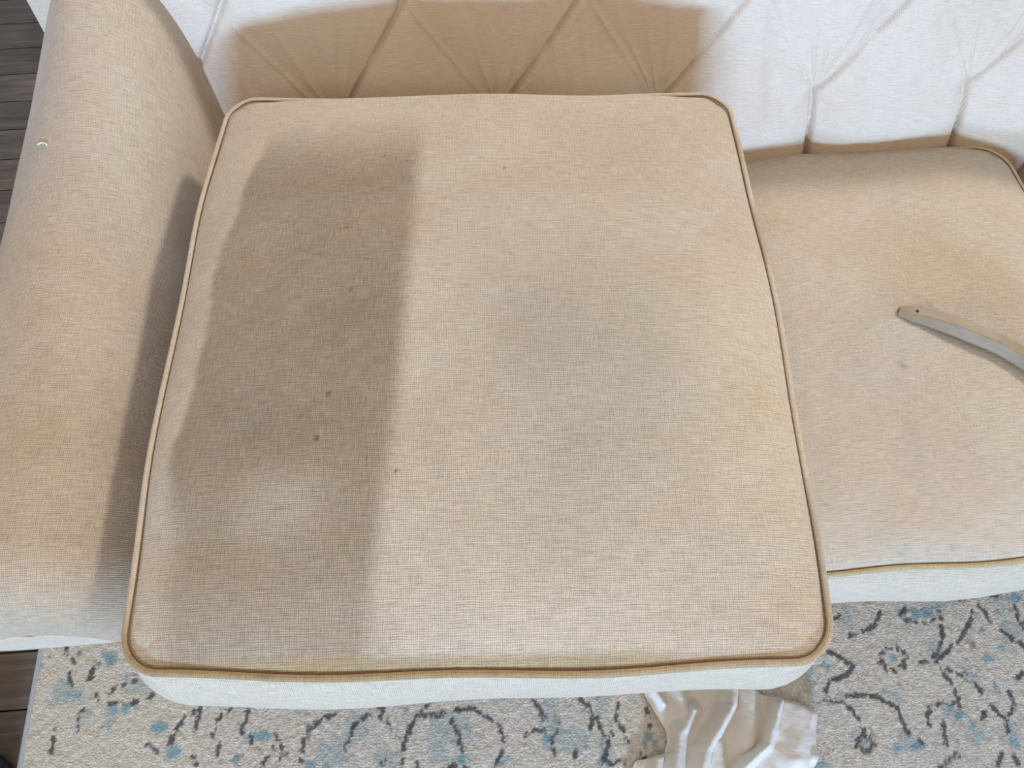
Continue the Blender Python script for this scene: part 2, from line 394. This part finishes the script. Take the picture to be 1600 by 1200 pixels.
# padded shell of the back: rounded top roll and rear
prof = [(.71, .40), (.725, .70), (.755, .905), (.775, .928), (.81, .94), (.845, .93), (.865, .90), (.86, .6), (.82, .12), (.66, .12), (.66, .40)]
us = np.linspace(-.235, IW+.235, 30)
Vs = [(u, y, z-(.03*max(0, (abs(u-IW/2)-IW/2)/.2)**2 if z > .5 else 0)) for y, z in prof for u in us]
mesh_obj('backrest_shell', Vs, grid_faces(30, len(prof)), FAB_BACK, sofa, [(v[0], v[1]+v[2]) for v in Vs], np.tile(BASE, (len(Vs), 1)))
# arms
def make_arm(mirror):
    pr = np.array([(0.03, .30), (.01, .42), (-.010, .50), (-.026, .59), (-.040, .655), (-.058, .70), (-.085, .727), (-.12, .740), (-.155, .740), (-.19, .730), (-.222, .706), (-.243, .668), (-.253, .61), (-.255, .50), (-.252, .30), (-.25, .07)])
    # resample finely by arc length
    s = np.concatenate([[0], np.cumsum(np.hypot(*np.diff(pr, axis=0).T))]); S = np.linspace(0, s[-1], 150)
    # smooth interpolation (catmull via numpy: interpolate then soften)
    px_ = np.interp(S, s, pr[:, 0]); pz = np.interp(S, s, pr[:, 1])
    for _ in range(14):
        px_[1:-1] = (px_[:-2]+2*px_[1:-1]+px_[2:])/4; pz[1:-1] = (pz[:-2]+2*pz[1:-1]+pz[2:])/4
    K = len(S); cx, cz = -.12, .45
    tx = np.gradient(px_); tz = np.gradient(pz); L = np.hypot(tx, tz); nxx, nzz = -tz/L, tx/L      # inward or outward, fixed below
    sgn = np.sign((px_-cx)*nxx+(pz-cz)*nzz).sum(); sgn = 1 if sgn > 0 else -1; nxx *= sgn; nzz *= sgn
    ins = .072
    rows = []
    for a in np.linspace(0, PI/2, 14):                    # rounded front edge
        rows.append((ins*(1-math.sin(a)), ins*(1-math.cos(a)), None))
    ys = list(np.linspace(.03, .86, 150))[1:]
    Vt, UVt, T = [], [], []
    def yf(z): return -.040+np.maximum(0, .62-z)*.20
    allrows = [(i_, d_) for i_, d_, _ in rows]
    base_y = 0
    def shrink(i_): return cx+(px_-cx)*(1-i_/.150), np.where(pz > .58, .58+(pz-.58)*(1-i_/.170), pz)
    for i_, d_ in allrows:
        x, z = shrink(i_); y = yf(pz)+d_
        Vt.append(np.stack([x, y, z], 1)); UVt.append(np.stack([S, y], 1))
    for yy in ys:
        y = np.maximum(yf(pz)+ins, 0)*0+yf(pz)+ins+(yy-.03)*(.86-yf(pz)-ins)/(.83)
        rise = .085*sm(.34, .72, np.array(yy))*sm(.5, .72, pz)*sm(-.245, -.12, px_); ramp = sm(.03, .16, np.array(yy))
        z = pz+rise
        x = px_ + .004*(fbm(S*9, np.full(K, yy*5), 3)-.5)*2*sm(.45, .6, pz)*ramp
        z = z + .004*(fbm(S*7+5, np.full(K, yy*6+2), 3)-.5)*2*sm(.45, .6, pz)*ramp
        Vt.append(np.stack([x, y, z], 1)); UVt.append(np.stack([S, y], 1))
    Vt = np.concatenate(Vt); UVt = np.concatenate(UVt)
    nr = len(Vt)//K
    G3 = Vt.reshape(nr, K, 3); dv = np.linalg.norm(np.diff(G3, axis=0), axis=2); vc = np.concatenate([np.zeros((1, K)), np.cumsum(dv, 0)])
    UVt = np.stack([np.tile(S, (nr, 1)), vc], 2).reshape(-1, 2)
    s_, y_ = UVt[:, 0], Vt[:, 1]
    t = np.tile(BASE*.90, (len(Vt), 1))
    nn = fbm(s_*8+3, y_*6, 4)
    t = mixc(t, (.43, .325, .24), .6*sm(.42, .68, nn))
    # hand worn brown zones along the top
    xx = Vt[:, 0]
    t = mixc(t, (.40, .29, .19), .55*blot(xx, y_, -.12, .06, .07, .16, .6, .5, 12))
    t = mixc(t, (.52, .37, .265), .6*blot(xx, y_, -.16, .52, .05, .20, .7, .5, 12))
    t = mixc(t, (.42, .33, .24), .45*blot(xx, y_, -.20, .40, .05, .10, .7, .5, 12))
    if mirror: Vt[:, 0] = IW-Vt[:, 0]
    name = 'arm'
    FF = grid_faces(K, nr, flip=mirror)
    o = mesh_obj(name, Vt, FF, FAB, sofa, UVt, t)
    # flat front panel closing the roll
    x, z = shrink(ins)
    n2 = 8; Vp, UVp = [], []
    cxp = -.12
    for k in range(n2):
        f = k/(n2-1); X2 = x*(1-f)+cxp*f; Y2 = yf(pz)-.0006*min(1, k/1.5); Z2 = z*(1-.0*f)
        Vp.append(np.stack([X2, Y2, Z2], 1)); UVp.append(np.stack([X2, Z2], 1))
    Vp = np.concatenate(Vp); 
    if mirror: Vp[:, 0] = IW-Vp[:, 0]
    mesh_obj('arm_front_panel', Vp, grid_faces(K, n2, flip=mirror), FAB, sofa, np.concatenate(UVp), np.tile(BASE*1.08, (len(Vp), 1)))
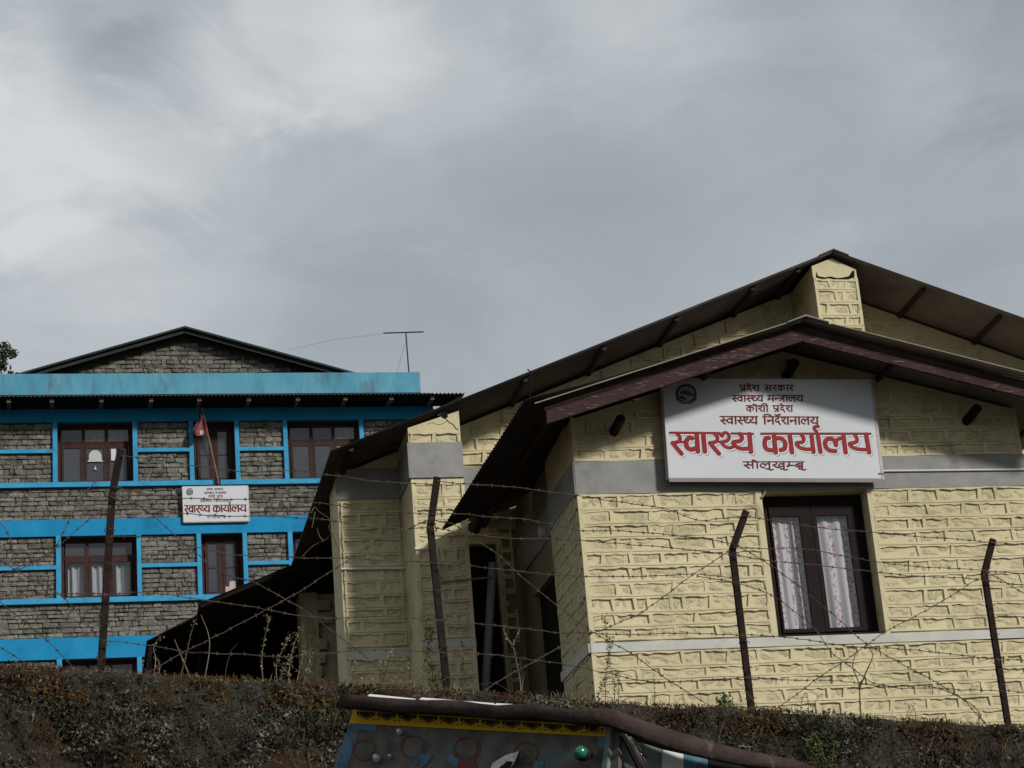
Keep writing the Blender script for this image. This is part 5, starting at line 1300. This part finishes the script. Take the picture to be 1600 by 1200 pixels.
for k in range(12):
    t = (k + .5) / 12; x = 555 + 390 * t; y = 1111.5 + 25.5 * t; w = 14.0; h = 11.5 - 1.0 * t
    hp2 = [(x - w, y - 1), (x + w, y + 1), (x + w * .95, y + h * .42), (x + w * .45, y + h * .75), (x + 1, y + h), (x - w * .45, y + h * .72), (x - w * .95, y + h * .38)]
    flat(hp2[::-1], .0135, M['tk_dark'], 'heart_motif', .002, trim)
    for s in (.74, .46):
        ol = [(x + (a - x) * s, y + 2.0 + (b - y) * s * .95) for a, b in hp2]; il = [(x + (a - x) * (s - .09), y + 2.2 + (b - y) * (s - .09) * .95) for a, b in hp2]
        mb = MB(); A_ = [fp(a, b, .0155) for a, b in ol]; I_ = [fp(a, b, .0155) for a, b in il]; n = len(A_)
        mb.add(A_ + I_, [(i, (i + 1) % n, (i + 1) % n + n, i + n) for i in range(n)]); tk.part('heart_outline', mb, M['tk_yellow'] if s > .6 else M['tk_red'], trim)
    for dx in (-3.5, 3.5):
        xx = x + 16.2 + dx; yy = y + h * .98
        if xx < 944: flat([(xx + 1.4 * math.cos(a), yy + 1.0 * math.sin(a)) for a in [R(60 * j) for j in range(6)]], .0135, M['tk_dark'], 'dot', .002, trim)
def ringp(x, y, r, w, m, off=.006):
    mb = MB(); n = 40; A_ = [fp(x + r * math.cos(2 * math.pi * k / n), y + r * .95 * math.sin(2 * math.pi * k / n), off) for k in range(n)]
    I_ = [fp(x + (r - w * (.7 + .3 * math.sin(k * 1.9))) * math.cos(2 * math.pi * k / n), y + (r - w) * .95 * math.sin(2 * math.pi * k / n), off) for k in range(n)]
    mb.add(A_ + I_, [(k, (k + 1) % n, (k + 1) % n + n, k + n) for k in range(n)]); tk.part('painted_ring', mb, m)
for x, y, r in ((568, 1171, 18), (645, 1167, 20), (729, 1170, 21), (822, 1176, 19)): ringp(x, y, r, 2.6, M['tk_red'])
for x, y, r in ((645, 1167, 15), (729, 1170, 16)): flat([(x + r * math.cos(a), y + r * .95 * math.sin(a)) for a in [R(15 * j) for j in range(24)]], .005, M['tk_blue'] if x == 0 else M['tk_board'], 'painted_disc', .002)
flat([(716, 1184), (742, 1186), (748, 1215), (714, 1215)][::-1], .007, M['tk_red'], 'painted_patch')
flat([(652, 1176), (676, 1180), (668, 1192), (645, 1212), (640, 1190)][::-1], .0065, M['tk_blue'], 'painted_patch')
flat([(702, 1176), (716, 1186), (714, 1200), (700, 1190)][::-1], .0065, M['tk_blue'], 'painted_patch')
flat([(835, 1188), (850, 1192), (846, 1212), (830, 1210)][::-1], .0065, M['tk_blue'], 'painted_patch')
for a, b in (((574, 1087.5), (645, 1094)), ((655, 1093), (768, 1101)), ((772, 1102), (806, 1103))):
    mb = MB(); qa, qb = at(*a, 12.0 - (a[0] - 538) / 392 + .01), at(*b, 12.0 - (b[0] - 538) / 392 + .01)
    mb.hexa([qa, qb, qb + ez_ * .011 - FN * .018, qa + ez_ * .014 - FN * .018], [p - FN * .03 - ez_ * .01 for p in (qa, qb, qb + ez_ * .016, qa + ez_ * .02)]); tk.part('white_tape', mb, M['tk_white'])
def tube_at(px0, py0, px1, py1, o0, o1, r0, r1, m, nm, n=10): return tk.part(nm, MB().tube([fp(px0, py0, o0), fp(px1, py1, o1)], [r0, r1], n), m, smooth=True)
for x, y, s in ((627, 1146, 1), (592, 1188, 1.25), (611, 1183, .6)):
    b_ = MB(); c0, c1_ = fp(x, y, .0), fp(x - 4 * s, y - 4 * s, .05); b_.tube([c0, c0 * .6 + c1_ * .4, c1_], [.007 * s, .016 * s, .014 * s], 10); b_.sphere(c1_, .0135 * s, 10, 6); tk.part('bulb', b_, M['bulb'], smooth=True)
# green marker lamp with a cone housing
gl_ = MB(); c0 = fp(922, 1180, .0); c1_ = fp(909, 1177, .13)
gl_.tube([c0, c0 * .35 + c1_ * .65, c1_], [.012, .036, .040], 14); tk.part('lamp_housing', gl_, M['tk_dark'], smooth=True)
gs_ = MB(); gs_.sphere(fp(907, 1175.5, .135), .034, 14, 10); tk.part('green_lamp', gs_, M['green_lens'], smooth=True)
# chrome fin ornament
fnm = MB(); A_ = [fp(x, y, .06) for x, y in ((762, 1212), (770, 1192), (790, 1180), (811, 1173.5), (806, 1186), (798, 1200), (793, 1212))]; B_ = [fp(x, y, .045) for x, y in ((776, 1212), (784, 1198), (796, 1188), (811, 1173.5), (806, 1190), (800, 1204), (796, 1212))]
fnm.add(A_ + [p + FN * -.02 for p in A_], [tuple(range(7))[::-1]] + [(i, i + 7, (i + 1) % 7 + 7, (i + 1) % 7) for i in range(7)]); tk.part('fin_ornament', fnm, M['chrome'])
fd = MB(); A_ = [fp(x, y, .063) for x, y in ((772, 1212), (780, 1199), (793, 1189), (801, 1190), (796, 1201), (790, 1212))]; fd.add(A_, [tuple(range(6))[::-1]]); tk.part('fin_inlay', fd, M['tk_dark'])
# right side
SN = ex_ * -1
def spl(px, py, off=0.0): return onplane(px, py, TB + SN * off, SN)
SB = P1[-1]
def sideq(b0, b1, c0, c1, off, m, nm, th=.02):
    A_ = [T(off * -1, b0, c0[0]), T(off * -1, b1, c0[1]), T(off * -1, b1, c1[1]), T(off * -1, b0, c1[0])]
    tk.part(nm, MB().hexa([p - ex_ * 0 for p in A_], [p + ex_ * th for p in A_]), m)
sag = lambda b: -.05 - .02 * b
sideq(.03, LT, (-1.3, -1.3), (sag(0), sag(LT)), -.05, M['tk_teal'], 'side_board', .03)
def sflat(pix, off, m, nm):
    a = [onplane(x, y, TB + ex_ * .05 - ex_ * off, ex_) for x, y in pix]; b = [p + ex_ * .004 for p in a]; n = len(a)
    tk.part(nm, MB().add(a + b, [tuple(range(n)), tuple(range(2 * n - 1, n - 1, -1))] + [(i, i + n, (i + 1) % n + n, (i + 1) % n) for i in range(n)]), m)
sflat([(1036, 1160), (1068, 1172), (1068, 1215), (1034, 1215)], .006, M['tk_white'], 'white_panel')
sflat([(1069, 1172), (1106, 1180), (1106, 1215), (1069, 1215)], .005, M['tk_blue'], 'blue_panel')
sflat([(1107, 1178), (1220, 1200), (1220, 1215), (1107, 1215)], .005, M['tk_dark'], 'dark_opening')
hk = MB(); hp3 = [(976, 1146), (984, 1160), (994, 1180), (1004, 1204)]
hk.tube([onplane(x, y, TB - ex_ * .03, ex_) for x, y in hp3], [.012, .020, .022, .024], 8); tk.part('mirror_arm', hk, M['chrome'], smooth=True)
hk = MB(); hk.tube([onplane(x, y, TB - ex_ * .045, ex_) for x, y in ((984, 1150), (994, 1160), (1001, 1172), (1002, 1180), (995, 1172), (987, 1160), (984, 1150))], .005, 6); hk.tube([onplane(x, y, TB - ex_ * .045, ex_) for x, y in ((1001, 1178), (1008, 1190), (1014, 1206))], .005, 6); tk.part('chrome_hook', hk, M['chrome'], smooth=True)
hk = MB(); hk.tube([onplane(x, y, TB - ex_ * .04, ex_) for x, y in ((971, 1147), (982, 1168), (994, 1192), (1001, 1210))], .012, 6); tk.part('mirror_stay', hk, M['tk_dark'])
hk = MB(); hk.tube([onplane(x, y, TB - ex_ * .05, ex_) for x, y in ((1003, 1177), (1011, 1180))], .012, 6); tk.part('mirror_knob', hk, M['tk_dark'])
# rest of the truck below the picture: cab, windscreen, cargo body, wheels on the road
H0 = TB.z
def tb_(a0, a1, b0, b1, c0, c1, m, nm):
    q = lambda a, b, c: T(a, b, c)
    tk.part(nm, MB().hexa([q(a0, b0, c0), q(a1, b0, c0), q(a1, b0, c1), q(a0, b0, c1)], [q(a0, b1, c0), q(a1, b1, c0), q(a1, b1, c1), q(a0, b1, c1)]), m)
tb_(.05, WT - .05, .07, LT, -1.9, -1.28, M['glass_dusty'], 'windscreen'); tb_(.02, WT - .02, .05, LT, -2.95, -1.9, M['tk_blue'], 'cab')
for a in (.12, WT - .12):
    for b in (.55, LT - .2):
        c = T(a, b, 0); c.z = .45; tk.part('wheel', MB().tube([c - ex_ * .12, c + ex_ * .12], .44, 22), M['rubber'])
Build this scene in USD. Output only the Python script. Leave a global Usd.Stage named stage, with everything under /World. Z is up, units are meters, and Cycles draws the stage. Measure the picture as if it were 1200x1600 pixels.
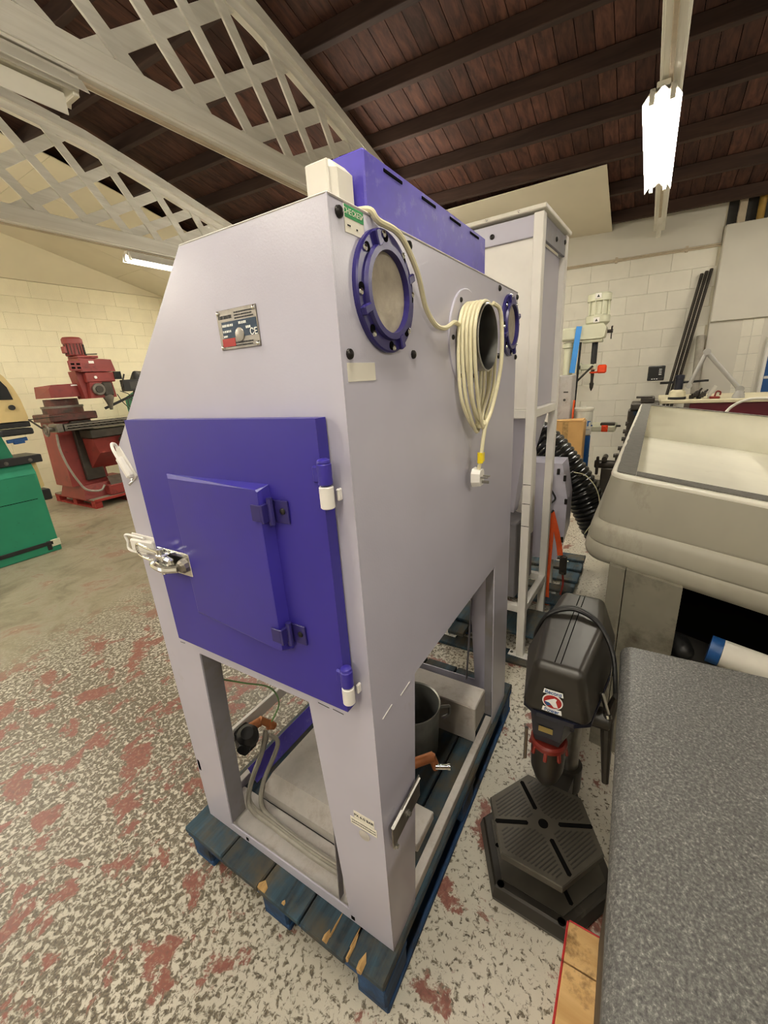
import math, random
import numpy as np
import trimesh
import manifold3d as m3
from scipy.spatial import ConvexHull
from shapely.geometry import Polygon
from pxr import Usd, UsdGeom, UsdShade, Gf, Sdf
import usdkit, meshkit

random.seed(7)
RNG = np.random.default_rng(7)
stage = Usd.Stage.CreateInMemory()
UsdGeom.SetStageUpAxis(stage, "Z")
W = UsdGeom.Xform.Define(stage, "/World")
UsdGeom.Scope.Define(stage, "/World/Looks")

# ------------------------------------------------------------------ camera, exposure, lamp power
EXPOSURE = 0.36
LAMP = 62.0
LAMP_TINT = (1.0, .94, .84)
cam = UsdGeom.Camera.Define(stage, "/World/camera")
CAM_POS = np.array([-0.546, -0.405, 1.590])
RIGHT = np.array([0.51654604, -0.85399402, -0.06224467])
DOWN = np.array([-0.29460887, -0.10899973, -0.94938121])
FWD = np.array([0.80398122, 0.50873694, -0.30789759])
m = np.eye(4); m[0, :3] = RIGHT; m[1, :3] = -DOWN; m[2, :3] = -FWD; m[3, :3] = CAM_POS
cam.AddTransformOp().Set(Gf.Matrix4d(m.tolist()))
cam.CreateHorizontalApertureAttr(36.0)
cam.CreateVerticalApertureAttr(48.0)
cam.CreateFocalLengthAttr(36.0 * 643.27 / 1200)
cam.CreateExposureAttr(EXPOSURE)
cam.CreateClippingRangeAttr(Gf.Vec2f(0.02, 200))

# ------------------------------------------------------------------ materials
def lin(c):
    if isinstance(c, str):
        c = [int(c[i:i + 2], 16) / 255 for i in (0, 2, 4)]
    return tuple(x / 12.92 if x <= .04045 else ((x + .055) / 1.055) ** 2.4 for x in c)

LOOKS = {}
def look(name, nodes, links, surface="p.BSDF"):
    if name not in LOOKS:
        LOOKS[name] = usdkit.material(stage, "/World/Looks/" + name, nodes, links, surface)
    return LOOKS[name]

def paint(name, col, rough=.5, var=.12, scale=6.0, bump=0.0, bscale=300.0, metallic=0.0, dirt=None, dirt_lo=.58, dirt_hi=.75, dscale=9.0, spec=.5, stretch=(1, 1, 1), rnd=0.0, emit=None):
    """even colour with soft noise variation, optional blotches of dirt or wear, optional fine relief, optional per-object tone"""
    c = np.array(lin(col))
    n = {"tc": ("texture_coordinate", {}), "mp": ("mapping", {"scale": stretch}),
         "n": ("noise_texture", {"scale": scale, "detail": 5.0, "roughness": .6}),
         "r": ("rgb_ramp", {"ramp": [(.3, tuple(c * (1 - var))), (.7, tuple(np.minimum(c * (1 + var), 1)))]}),
         "p": ("principled_bsdf", {"roughness": rough, "metallic": metallic, "specular_ior_level": spec})}
    l = [("tc.object", "mp.vector"), ("mp.vector", "n.vector"), ("n.fac", "r.fac")]
    out = "r.color"
    if dirt is not None:
        n["dn"] = ("noise_texture", {"scale": dscale, "detail": 8.0, "roughness": .68})
        n["dr"] = ("rgb_ramp", {"ramp": [(dirt_lo, (0, 0, 0)), (dirt_hi, (1, 1, 1))]})
        n["dm"] = ("mix", {"color2": lin(dirt)})
        l += [("mp.vector", "dn.vector"), ("dn.fac", "dr.fac"), ("dr.color", "dm.fac"), (out, "dm.color1")]
        out = "dm.color"
    if rnd:
        n["oi"] = ("object_info", {})
        n["rr"] = ("rgb_ramp", {"ramp": [(0, (1 - rnd,) * 3), (1, (1 + rnd,) * 3)]})
        n["rm"] = ("mix", {"mix_type": "multiply", "fac": 1.0})
        l += [("oi.random", "rr.fac"), (out, "rm.color1"), ("rr.color", "rm.color2")]
        out = "rm.color"
    l.append((out, "p.base_color"))
    if bump:
        n["bn"] = ("noise_texture", {"scale": bscale, "detail": 3.0})
        n["b"] = ("bump", {"strength": bump, "distance": .002})
        l += [("mp.vector", "bn.vector"), ("bn.fac", "b.height"), ("b.normal", "p.normal")]
    return look(name, n, l)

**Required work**
Of the lines above, quote exactly those from the one with "Build this scene" through the one with "cam.CreateClippingRangeAttr(Gf.Vec2f(0.02, 200))", ends included; pictures stay out.

**Written solution**
Build this scene in USD. Output only the Python script. Leave a global Usd.Stage named stage, with everything under /World. Z is up, units are meters, and Cycles draws the stage. Measure the picture as if it were 1200x1600 pixels.
import math, random
import numpy as np
import trimesh
import manifold3d as m3
from scipy.spatial import ConvexHull
from shapely.geometry import Polygon
from pxr import Usd, UsdGeom, UsdShade, Gf, Sdf
import usdkit, meshkit

random.seed(7)
RNG = np.random.default_rng(7)
stage = Usd.Stage.CreateInMemory()
UsdGeom.SetStageUpAxis(stage, "Z")
W = UsdGeom.Xform.Define(stage, "/World")
UsdGeom.Scope.Define(stage, "/World/Looks")

# ------------------------------------------------------------------ camera, exposure, lamp power
EXPOSURE = 0.36
LAMP = 62.0
LAMP_TINT = (1.0, .94, .84)
cam = UsdGeom.Camera.Define(stage, "/World/camera")
CAM_POS = np.array([-0.546, -0.405, 1.590])
RIGHT = np.array([0.51654604, -0.85399402, -0.06224467])
DOWN = np.array([-0.29460887, -0.10899973, -0.94938121])
FWD = np.array([0.80398122, 0.50873694, -0.30789759])
m = np.eye(4); m[0, :3] = RIGHT; m[1, :3] = -DOWN; m[2, :3] = -FWD; m[3, :3] = CAM_POS
cam.AddTransformOp().Set(Gf.Matrix4d(m.tolist()))
cam.CreateHorizontalApertureAttr(36.0)
cam.CreateVerticalApertureAttr(48.0)
cam.CreateFocalLengthAttr(36.0 * 643.27 / 1200)
cam.CreateExposureAttr(EXPOSURE)
cam.CreateClippingRangeAttr(Gf.Vec2f(0.02, 200))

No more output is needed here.